Now we’re up to making offerings.


I present you with an ocean of clouds of assorted outer, inner, and hidden offerings: these I possess and those that nobody owns, both actually arrayed and mentally created.

This fulfills the Amoghasiddhi bond to make offerings. And when we say ocean of clouds of offerings, this means trying to imagine the offerings as extensive as the whole sky; in other words, huge. This is quite important when making offerings. The reason for that can be understood on many levels. First of all, we’re giving offerings to all the Buddhas – there are a lot of

Buddhas, infinite Buddhas – and offerings to all sentient beings. There are a countless number of sentient beings and a countless number of Buddhas, so we don’t want to have the fear that we don’t have enough offerings to give to everybody. In which case you would be stingy and not give too much to each one. So it’s an infinite amount of offerings, so no problem in

giving as much as everybody would like. And also when giving offerings, we’re bringing happiness to others, and we ourselves are developing a happy state of mind in doing that. And it’s very important for that to be as extensive as all of samsara – in terms of the method side of practice. It should be very, very broad-reaching, this happiness, then that helps to get to a subtle state of mind.


This is the method side. They always talk about method and wisdom; and when they talk about bliss, it’s method. One of the aspects of that is that blissful awareness extends over all of space. You get this quite explicitly in Vajrayogini practice. That helps to use that blissful awareness as a method for getting to a more subtle, more subtler consciousness.

We already discussed a little bit what the outer, inner, and hidden offerings are. There’s many, many different levels in which they can be understood. So that is yet another rather extensive teaching. But in general, as we said, the outer offerings are external sense objects. So this can be in terms of water, flowers, incense etc. Or there are many other ways of doing it, many

other levels in which we can take outer objects. And inner offerings are referring to things that are within the body and, especially in terms of Kalachakra, we can understand that in terms of the subtle energies of the body. And the secret offerings or hidden offerings are blissful awareness.

And we offer things, both what I possess and those that nobody owns. You don’t just want to say “that I don’t possess” because that could give the impression that you steal it. It’s not that we’re stealing it, that it’s somebody else’s, but it’s “that nobody owns,” which means, for instance, offering the beauty of nature, the beauty of a field of flowers, these sort of things.

That even if we’re poor and we don’t own anything, we can offer the beautiful things that nobody owns – a beautiful sky with stars, and so on. May everybody be able to enjoy the beauty of this scenery, for example. This type of thought. It’s not that we go to the public botanical garden and pick all the flowers and give them away.

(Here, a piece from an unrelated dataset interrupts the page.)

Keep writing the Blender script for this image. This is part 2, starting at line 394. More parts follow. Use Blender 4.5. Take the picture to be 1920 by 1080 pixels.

And we offer things that are both actually arrayed – in other words, that we’ve actually set on the shelf for making offerings – and, likewise, those that we mentally create. And it’s not sufficient to just mentally create; we need to offer at least

something material. And, for that, we have the water bowl. In other words, the actual physical object that we offer becomes a basis for labeling, in a sense, the infinite offerings that we imagine. There’s some sort of basis. It’s not just totally imaginary.